**Task goal:** Return the whole listing, keeping every character the same.

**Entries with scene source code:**
□ □ □

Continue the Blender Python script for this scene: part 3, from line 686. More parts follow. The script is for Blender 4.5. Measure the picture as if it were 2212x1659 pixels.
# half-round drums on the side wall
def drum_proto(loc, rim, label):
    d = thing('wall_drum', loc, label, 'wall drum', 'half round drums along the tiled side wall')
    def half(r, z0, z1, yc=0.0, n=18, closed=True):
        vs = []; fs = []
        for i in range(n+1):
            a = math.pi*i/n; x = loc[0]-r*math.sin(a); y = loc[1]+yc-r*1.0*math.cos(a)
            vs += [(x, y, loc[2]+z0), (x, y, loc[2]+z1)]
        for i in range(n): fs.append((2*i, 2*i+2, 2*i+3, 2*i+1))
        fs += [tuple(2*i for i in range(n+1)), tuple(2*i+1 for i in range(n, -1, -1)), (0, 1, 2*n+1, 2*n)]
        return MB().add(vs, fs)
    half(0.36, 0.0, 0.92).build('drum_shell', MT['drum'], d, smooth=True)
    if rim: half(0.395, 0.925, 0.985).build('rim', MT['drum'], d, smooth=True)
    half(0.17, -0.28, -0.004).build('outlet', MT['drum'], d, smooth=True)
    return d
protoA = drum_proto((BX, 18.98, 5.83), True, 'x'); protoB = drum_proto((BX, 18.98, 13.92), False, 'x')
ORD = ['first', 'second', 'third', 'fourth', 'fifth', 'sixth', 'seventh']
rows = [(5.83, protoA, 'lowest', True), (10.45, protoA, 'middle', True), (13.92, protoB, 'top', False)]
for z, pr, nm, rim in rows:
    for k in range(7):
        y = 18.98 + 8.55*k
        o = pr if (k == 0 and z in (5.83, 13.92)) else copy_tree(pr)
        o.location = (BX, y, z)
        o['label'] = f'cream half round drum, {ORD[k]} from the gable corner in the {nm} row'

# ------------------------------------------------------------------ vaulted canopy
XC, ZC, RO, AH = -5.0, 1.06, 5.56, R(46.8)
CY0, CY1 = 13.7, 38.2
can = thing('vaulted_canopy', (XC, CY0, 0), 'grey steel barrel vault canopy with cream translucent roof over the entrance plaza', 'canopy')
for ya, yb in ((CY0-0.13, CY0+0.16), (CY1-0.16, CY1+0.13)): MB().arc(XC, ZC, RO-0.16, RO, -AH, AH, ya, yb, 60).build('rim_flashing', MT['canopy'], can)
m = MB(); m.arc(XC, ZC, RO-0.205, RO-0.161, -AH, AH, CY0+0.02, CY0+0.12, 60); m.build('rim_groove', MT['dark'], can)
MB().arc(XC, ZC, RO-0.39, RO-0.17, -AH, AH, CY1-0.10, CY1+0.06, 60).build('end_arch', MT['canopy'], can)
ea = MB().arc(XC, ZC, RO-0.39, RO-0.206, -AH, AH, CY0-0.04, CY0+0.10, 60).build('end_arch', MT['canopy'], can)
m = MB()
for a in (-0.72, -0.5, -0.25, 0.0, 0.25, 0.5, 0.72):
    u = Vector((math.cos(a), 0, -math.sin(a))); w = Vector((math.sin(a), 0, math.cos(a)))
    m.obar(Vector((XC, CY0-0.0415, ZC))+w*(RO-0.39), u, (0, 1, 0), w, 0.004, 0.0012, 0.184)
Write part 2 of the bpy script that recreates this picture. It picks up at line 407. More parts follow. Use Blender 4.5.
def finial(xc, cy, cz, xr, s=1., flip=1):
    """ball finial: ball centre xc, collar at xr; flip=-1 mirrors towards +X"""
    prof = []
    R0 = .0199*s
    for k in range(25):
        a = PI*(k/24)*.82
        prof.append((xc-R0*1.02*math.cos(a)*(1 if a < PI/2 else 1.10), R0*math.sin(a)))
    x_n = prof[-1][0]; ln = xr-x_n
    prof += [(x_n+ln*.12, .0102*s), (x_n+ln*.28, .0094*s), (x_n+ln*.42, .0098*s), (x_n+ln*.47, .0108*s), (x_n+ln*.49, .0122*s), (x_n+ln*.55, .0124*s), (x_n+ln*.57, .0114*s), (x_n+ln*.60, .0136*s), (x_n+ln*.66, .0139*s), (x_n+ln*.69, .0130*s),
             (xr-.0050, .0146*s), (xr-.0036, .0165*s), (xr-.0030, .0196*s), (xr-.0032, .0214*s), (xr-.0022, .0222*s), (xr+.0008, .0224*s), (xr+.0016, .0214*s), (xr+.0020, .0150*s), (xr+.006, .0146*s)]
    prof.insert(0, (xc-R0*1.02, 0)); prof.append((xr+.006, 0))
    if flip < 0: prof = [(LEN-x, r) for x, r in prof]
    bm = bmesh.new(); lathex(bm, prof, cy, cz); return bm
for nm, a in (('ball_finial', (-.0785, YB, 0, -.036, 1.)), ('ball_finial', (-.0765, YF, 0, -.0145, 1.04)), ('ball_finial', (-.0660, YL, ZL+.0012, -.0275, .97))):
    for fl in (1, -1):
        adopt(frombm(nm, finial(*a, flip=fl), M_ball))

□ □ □

**Reply to the exercise:**
Continue the Blender Python script for this scene: part 3, from line 686. More parts follow. The script is for Blender 4.5. Measure the picture as if it were 2212x1659 pixels.
# half-round drums on the side wall
def drum_proto(loc, rim, label):
    d = thing('wall_drum', loc, label, 'wall drum', 'half round drums along the tiled side wall')
    def half(r, z0, z1, yc=0.0, n=18, closed=True):
        vs = []; fs = []
        for i in range(n+1):
            a = math.pi*i/n; x = loc[0]-r*math.sin(a); y = loc[1]+yc-r*1.0*math.cos(a)
            vs += [(x, y, loc[2]+z0), (x, y, loc[2]+z1)]
        for i in range(n): fs.append((2*i, 2*i+2, 2*i+3, 2*i+1))
        fs += [tuple(2*i for i in range(n+1)), tuple(2*i+1 for i in range(n, -1, -1)), (0, 1, 2*n+1, 2*n)]
        return MB().add(vs, fs)
    half(0.36, 0.0, 0.92).build('drum_shell', MT['drum'], d, smooth=True)
    if rim: half(0.395, 0.925, 0.985).build('rim', MT['drum'], d, smooth=True)
    half(0.17, -0.28, -0.004).build('outlet', MT['drum'], d, smooth=True)
    return d
protoA = drum_proto((BX, 18.98, 5.83), True, 'x'); protoB = drum_proto((BX, 18.98, 13.92), False, 'x')
ORD = ['first', 'second', 'third', 'fourth', 'fifth', 'sixth', 'seventh']
rows = [(5.83, protoA, 'lowest', True), (10.45, protoA, 'middle', True), (13.92, protoB, 'top', False)]
for z, pr, nm, rim in rows:
    for k in range(7):
        y = 18.98 + 8.55*k
        o = pr if (k == 0 and z in (5.83, 13.92)) else copy_tree(pr)
        o.location = (BX, y, z)
        o['label'] = f'cream half round drum, {ORD[k]} from the gable corner in the {nm} row'

# ------------------------------------------------------------------ vaulted canopy
XC, ZC, RO, AH = -5.0, 1.06, 5.56, R(46.8)
CY0, CY1 = 13.7, 38.2
can = thing('vaulted_canopy', (XC, CY0, 0), 'grey steel barrel vault canopy with cream translucent roof over the entrance plaza', 'canopy')
for ya, yb in ((CY0-0.13, CY0+0.16), (CY1-0.16, CY1+0.13)): MB().arc(XC, ZC, RO-0.16, RO, -AH, AH, ya, yb, 60).build('rim_flashing', MT['canopy'], can)
m = MB(); m.arc(XC, ZC, RO-0.205, RO-0.161, -AH, AH, CY0+0.02, CY0+0.12, 60); m.build('rim_groove', MT['dark'], can)
MB().arc(XC, ZC, RO-0.39, RO-0.17, -AH, AH, CY1-0.10, CY1+0.06, 60).build('end_arch', MT['canopy'], can)
ea = MB().arc(XC, ZC, RO-0.39, RO-0.206, -AH, AH, CY0-0.04, CY0+0.10, 60).build('end_arch', MT['canopy'], can)
m = MB()
for a in (-0.72, -0.5, -0.25, 0.0, 0.25, 0.5, 0.72):
    u = Vector((math.cos(a), 0, -math.sin(a))); w = Vector((math.sin(a), 0, math.cos(a)))
    m.obar(Vector((XC, CY0-0.0415, ZC))+w*(RO-0.39), u, (0, 1, 0), w, 0.004, 0.0012, 0.184)
Write part 2 of the bpy script that recreates this picture. It picks up at line 407. More parts follow. Use Blender 4.5.
def finial(xc, cy, cz, xr, s=1., flip=1):
    """ball finial: ball centre xc, collar at xr; flip=-1 mirrors towards +X"""
    prof = []
    R0 = .0199*s
    for k in range(25):
        a = PI*(k/24)*.82
        prof.append((xc-R0*1.02*math.cos(a)*(1 if a < PI/2 else 1.10), R0*math.sin(a)))
    x_n = prof[-1][0]; ln = xr-x_n
    prof += [(x_n+ln*.12, .0102*s), (x_n+ln*.28, .0094*s), (x_n+ln*.42, .0098*s), (x_n+ln*.47, .0108*s), (x_n+ln*.49, .0122*s), (x_n+ln*.55, .0124*s), (x_n+ln*.57, .0114*s), (x_n+ln*.60, .0136*s), (x_n+ln*.66, .0139*s), (x_n+ln*.69, .0130*s),
             (xr-.0050, .0146*s), (xr-.0036, .0165*s), (xr-.0030, .0196*s), (xr-.0032, .0214*s), (xr-.0022, .0222*s), (xr+.0008, .0224*s), (xr+.0016, .0214*s), (xr+.0020, .0150*s), (xr+.006, .0146*s)]
    prof.insert(0, (xc-R0*1.02, 0)); prof.append((xr+.006, 0))
    if flip < 0: prof = [(LEN-x, r) for x, r in prof]
    bm = bmesh.new(); lathex(bm, prof, cy, cz); return bm
for nm, a in (('ball_finial', (-.0785, YB, 0, -.036, 1.)), ('ball_finial', (-.0765, YF, 0, -.0145, 1.04)), ('ball_finial', (-.0660, YL, ZL+.0012, -.0275, .97))):
    for fl in (1, -1):
        adopt(frombm(nm, finial(*a, flip=fl), M_ball))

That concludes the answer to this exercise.